Second, Cameron's inquiry represents a further egregious intervention by the Saudi regime into the conduct of British public life. Blandishments by Riyadh overrode the rule of law when an amenable Tony Blair agreed to wind down a Serious Fraud Office inquiry, which was following a trail of Saudi royal corruption in arms deals.

And there can be little doubt that this latest probe is likewise a product of Saudi pressure.
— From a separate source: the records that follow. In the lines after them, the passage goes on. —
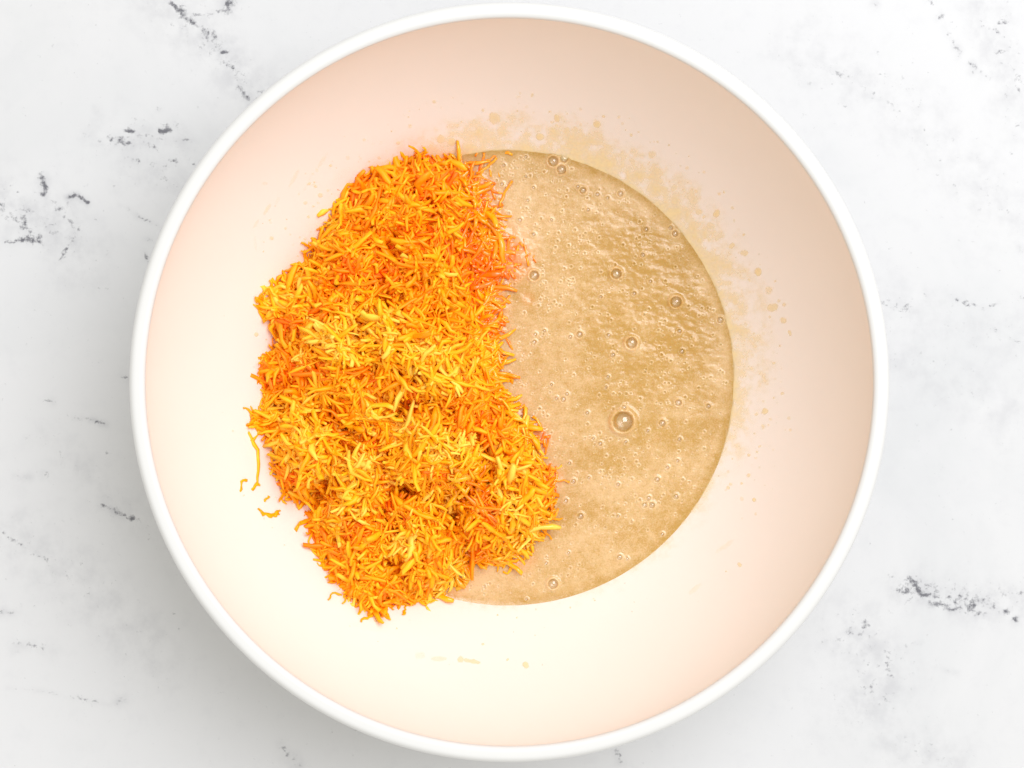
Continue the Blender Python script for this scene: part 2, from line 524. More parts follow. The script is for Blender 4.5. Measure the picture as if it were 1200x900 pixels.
# ------------------------------------------------------------------ batter
RB = 0.0916
ZB = float(bowl_z(0.0911))
BUBBLES = [(648, 189, 6.2), (658, 199, 5.6), (661, 186, 5), (683, 223, 4.2), (572, 217, 4.2), (727, 227, 3.8), (791, 274, 4), (722, 321, 6.4),
           (626, 323, 6), (792, 354, 6.8), (844, 375, 4), (740, 402, 6.8), (679, 392, 4), (753, 299, 3.2), (757, 269, 3.2), (677, 219, 2.8),
           (730, 494, 12), (731, 478, 3.6), (776, 496, 4.2), (795, 472, 4.2), (660, 468, 3.4), (703, 520, 3), (770, 562, 3.4), (764, 592, 3.8),
           (755, 592, 3.4), (680, 605, 4), (672, 564, 3), (648, 684, 6), (726, 653, 3.4), (830, 476, 3.2), (649, 563, 3.2), (663, 587, 3),
           (792, 582, 3.2), (724, 568, 2.6), (786, 267, 3), (588, 216, 2.8), (609, 258, 3), (616, 207, 2.2), (700, 228, 2.8), (712, 232, 2.4),
           (689, 246, 2.6), (626, 401, 3), (627, 392, 2.6), (668, 395, 2.8), (718, 416, 3.2), (713, 393, 2.8), (743, 344, 2.8), (638, 388, 2.4),
           (652, 467, 2.6), (664, 462, 2.6), (646, 451, 2.2), (799, 412, 3.2), (796, 388, 3), (760, 584, 3), (712, 442, 2.6), (735, 655, 2.2),
           (759, 505, 2.4), (733, 518, 2.4), (695, 514, 2.2), (782, 548, 2.6), (796, 515, 2.8), (794, 540, 2.4), (724, 605, 2.2), (617, 702, 2),
           (590, 194, 2.6), (616, 184, 2.2), (625, 220, 2.2), (618, 235, 2.6), (625, 275, 2.8), (646, 258, 2.2), (596, 250, 2), (704, 348, 2.2),
           (640, 660, 2.2), (666, 648, 2.2), (690, 560, 2.2), (667, 543, 2.4), (688, 484, 2.6), (710, 454, 2.2), (776, 626, 2.4), (762, 330, 2.4)]


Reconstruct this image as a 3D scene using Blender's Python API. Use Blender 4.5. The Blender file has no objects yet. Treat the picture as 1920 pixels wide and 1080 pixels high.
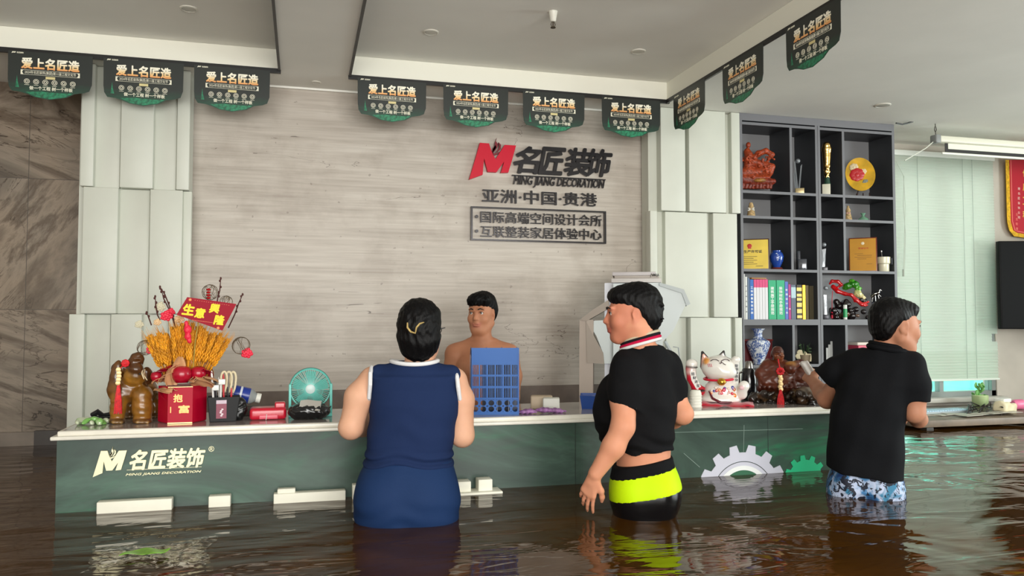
import bpy, bmesh, math, random
import numpy as np
from mathutils import Vector, Matrix, Euler
PI = math.pi
scene = bpy.context.scene
COL = scene.collection

# ---------------------------------------------------------------- camera
FPX, HORIZ, VPX = 1480.0, 603.0, 565.0
EYE = 1.58
PITCH = math.atan((HORIZ - 540) / FPX)
YAW = math.atan((960 - VPX) * math.cos(PITCH) / FPX)
cam = bpy.data.cameras.new('camera'); cam_o = bpy.data.objects.new('camera', cam); COL.objects.link(cam_o)
cam.sensor_width = 36.0; cam.lens = FPX * 36.0 / 1920.0
cam.clip_start = 0.05; cam.clip_end = 200
cam_o.location = (0, 0, EYE)
cam_o.rotation_euler = (PI / 2 + PITCH, 0, -YAW)
scene.camera = cam_o
_F = np.array([math.sin(YAW) * math.cos(PITCH), math.cos(YAW) * math.cos(PITCH), math.sin(PITCH)])
_R = np.array([math.cos(YAW), -math.sin(YAW), 0.0]); _U = np.cross(_R, _F)
_C = np.array([0, 0, EYE])
def ray(px, py): return _F * FPX + _R * (px - 960) - _U * (py - 540)
def at(px, py, X=None, Y=None, Z=None):
    d = ray(px, py)
    t = (Y / d[1]) if Y is not None else ((Z - EYE) / d[2] if Z is not None else X / d[0])
    return _C + d * t

# ---------------------------------------------------------------- world, light, exposure
scene.view_settings.view_transform = 'Standard'; scene.view_settings.look = 'None'
scene.view_settings.gamma = 1.0; scene.view_settings.use_curve_mapping = False
scene.view_settings.exposure = 0.0
world = bpy.data.worlds.new('sky'); scene.world = world; world.use_nodes = True
wn = world.node_tree.nodes; wl = world.node_tree.links
bg = wn['Background']; bg.inputs[1].default_value = 1.6
bg.inputs[0].default_value = (0.86, 0.95, 1.0, 1)
def area(name, loc, rot, sx, sy, power, color=(1, 1, 1)):
    l = bpy.data.lights.new(name, 'AREA'); l.shape = 'RECTANGLE'; l.size = sx; l.size_y = sy
    l.energy = power; l.color = color
    o = bpy.data.objects.new(name, l); COL.objects.link(o); o.location = loc; o.rotation_euler = rot
    return o
# daylight through the open shop front behind the photographer, through the side window and the far window
area('shopfront_daylight', (0.6, -3.35, 1.95), (PI / 2 + 0.21, 0, 0), 6.4, 2.0, 430, (1.0, 0.975, 0.92))
area('side_daylight', (7.3, 1.4, 1.85), (PI / 2 + 0.2, 0, PI / 2), 3.6, 1.7, 185, (0.90, 1.0, 0.98))

# ---------------------------------------------------------------- materials
def lin(c): return tuple(((v / 255) / 12.92 if v / 255 <= 0.04045 else ((v / 255 + 0.055) / 1.055) ** 2.4) for v in c)
class M_:
    def __init__(s, name):
        s.m = bpy.data.materials.new(name); s.m.use_nodes = True
        s.n = s.m.node_tree.nodes; s.l = s.m.node_tree.links; s.b = s.n['Principled BSDF']
    def node(s, t, **kw):
        x = s.n.new(t)
        for k, v in kw.items():
            if k.startswith('i_'): x.inputs[k[2:].replace('_', ' ')].default_value = v
            elif k.startswith('n'): x.inputs[int(k[1:])].default_value = v
            else: setattr(x, k, v)
        return x
    def link(s, a, b): s.l.new(a, b)
    def coord(s, scale=(1, 1, 1), rot=(0, 0, 0), which='Object', loc=(0, 0, 0)):
        tc = s.n.new('ShaderNodeTexCoord'); mp = s.n.new('ShaderNodeMapping')
        mp.inputs['Scale'].default_value = scale; mp.inputs['Rotation'].default_value = rot; mp.inputs['Location'].default_value = loc
        s.l.new(tc.outputs[which], mp.inputs['Vector']); return mp.outputs['Vector']
    def noise(s, vec, scale=5, detail=4, rough=0.5, dist=0):
        x = s.n.new('ShaderNodeTexNoise'); x.inputs['Scale'].default_value = scale; x.inputs['Detail'].default_value = detail
        x.inputs['Roughness'].default_value = rough; x.inputs['Distortion'].default_value = dist
        if vec is not None: s.l.new(vec, x.inputs['Vector'])
        return x.outputs['Fac']
    def ramp(s, fac, stops, interp='LINEAR'):
        x = s.n.new('ShaderNodeValToRGB'); x.color_ramp.interpolation = interp
        e = x.color_ramp.elements
        while len(e) > 1: e.remove(e[-1])
        for i, (p, c) in enumerate(stops):
            el = e[0] if i == 0 else e.new(p)
            el.position = p; el.color = (*lin(c), 1)
        s.l.new(fac, x.inputs['Fac']); return x.outputs['Color']
    def mix(s, fac, a, b, mode='MIX'):
        x = s.n.new('ShaderNodeMix'); x.data_type = 'RGBA'; x.blend_type = mode
        for val, idx in ((fac, 0), (a, 6), (b, 7)):
            if isinstance(val, (int, float)): x.inputs[idx].default_value = val
            elif isinstance(val, tuple): x.inputs[idx].default_value = (*lin(val), 1)
            else: s.l.new(val, x.inputs[idx])
        return x.outputs[2]
    def math(s, op, a, b=0.0):
        x = s.n.new('ShaderNodeMath'); x.operation = op
        for i, v in enumerate((a, b)):
            if isinstance(v, (int, float)): x.inputs[i].default_value = v
            else: s.l.new(v, x.inputs[i])
        return x.outputs[0]
    def color(s, out): s.l.new(out, s.b.inputs['Base Color'])
    def bump(s, h, strength=0.3, dist=0.01):
        x = s.n.new('ShaderNodeBump'); x.inputs['Strength'].default_value = strength; x.inputs['Distance'].default_value = dist
        s.l.new(h, x.inputs['Height']); s.l.new(x.outputs['Normal'], s.b.inputs['Normal'])
_mc = {}
def mat(name, rgb=None, rough=0.5, metal=0.0, var=0.0, vs=20, bump=0.0, coat=0.0, sheen=0.0, spec=0.5, trans=0.0, alpha=1.0, attr=False, sss=0.0):
    if name in _mc: return _mc[name]
    k = M_(name); b = k.b
    b.inputs['Roughness'].default_value = rough; b.inputs['Metallic'].default_value = metal
    b.inputs['Coat Weight'].default_value = coat; b.inputs['Sheen Weight'].default_value = sheen
    b.inputs['Specular IOR Level'].default_value = spec
    b.inputs['Transmission Weight'].default_value = trans; b.inputs['Alpha'].default_value = alpha
    if sss:
        b.inputs['Subsurface Weight'].default_value = sss; b.inputs['Subsurface Radius'].default_value = (1, .35, .2); b.inputs['Subsurface Scale'].default_value = .01
    vec = k.coord()
    n = k.noise(vec, vs, 3) if (var or bump) else None
    if attr:
        a = k.n.new('ShaderNodeAttribute'); a.attribute_name = 'Col'; base = a.outputs['Color']
        if var: base = k.mix(1.0, base, k.ramp(n, [(0.3, (int(255 * (1 - var)),) * 3), (0.7, (255, 255, 255))]), 'MULTIPLY')
        k.color(base)
    elif var:
        dk = tuple(max(0, c * (1 - var)) for c in rgb); br = tuple(min(255, c * (1 + var)) for c in rgb)
        k.color(k.ramp(n, [(0.3, dk), (0.7, br)]))
    else: b.inputs['Base Color'].default_value = (*lin(rgb), 1)
    if bump: k.bump(n, bump, 0.004)
    _mc[name] = k.m; return k.m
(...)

The fact that the investigation is to be conducted by the British ambassador to Saudi Arabia - presumably while ensconced at his post in Riyadh in easy reach of Saudi intelligence, leaving others to knock on doors in Cricklewood Broadway in search of terrifying Muslims - rather gives the game away.

A more robust democrat than the Prime Minister would be ashamed at having to kowtow to a dictatorship whose control of oil supplies and value as a purchaser of weapons in no way obscures their complete lack of any worthwhile contribution to human civilisation or any regard for human dignity.

Third, the mere announcement of the probe, whether or not it eventually leads to police action, can only stimulate Muslim-baiting attitudes here, however much Cameron disavows that intention.

Once again, the word "Muslim" will be unfairly linked with a suspicion of something dodgy going on.

If Mr Cameron really just wanted to find out more about the Brotherhood, he surely has the means at hand to enlarge his education without making a grand-standing public announcement of an investigation.

Alongside the rather contrived attempt by the BBC to smear Tower Hamlets' independent Mayor Lutfur Rahman as a communalist (rather than the social democrat he is) and the hullabaloo around Birmingham schools, the cumulative message is to try to drive British Muslims out of public life and political activity, at least outside tightly circumscribed parameters.

Finally, it should be noted that the Muslim Brotherhood's supporters in Britain were among the strongest supporters and most committed organisers of the movement against the Iraq war in 2003.

Their involvement helped bring more Muslims into public democratic politics in Britain than anything or anyone before or since.

Some people in power doubtless found that a disturbing development.

The rest of us, however much we may disagree with the Brotherhood's position on many issues, correspondingly owe them our solidarity now, in the face of a sinister smear campaign with worrying implications for the rights of everyone.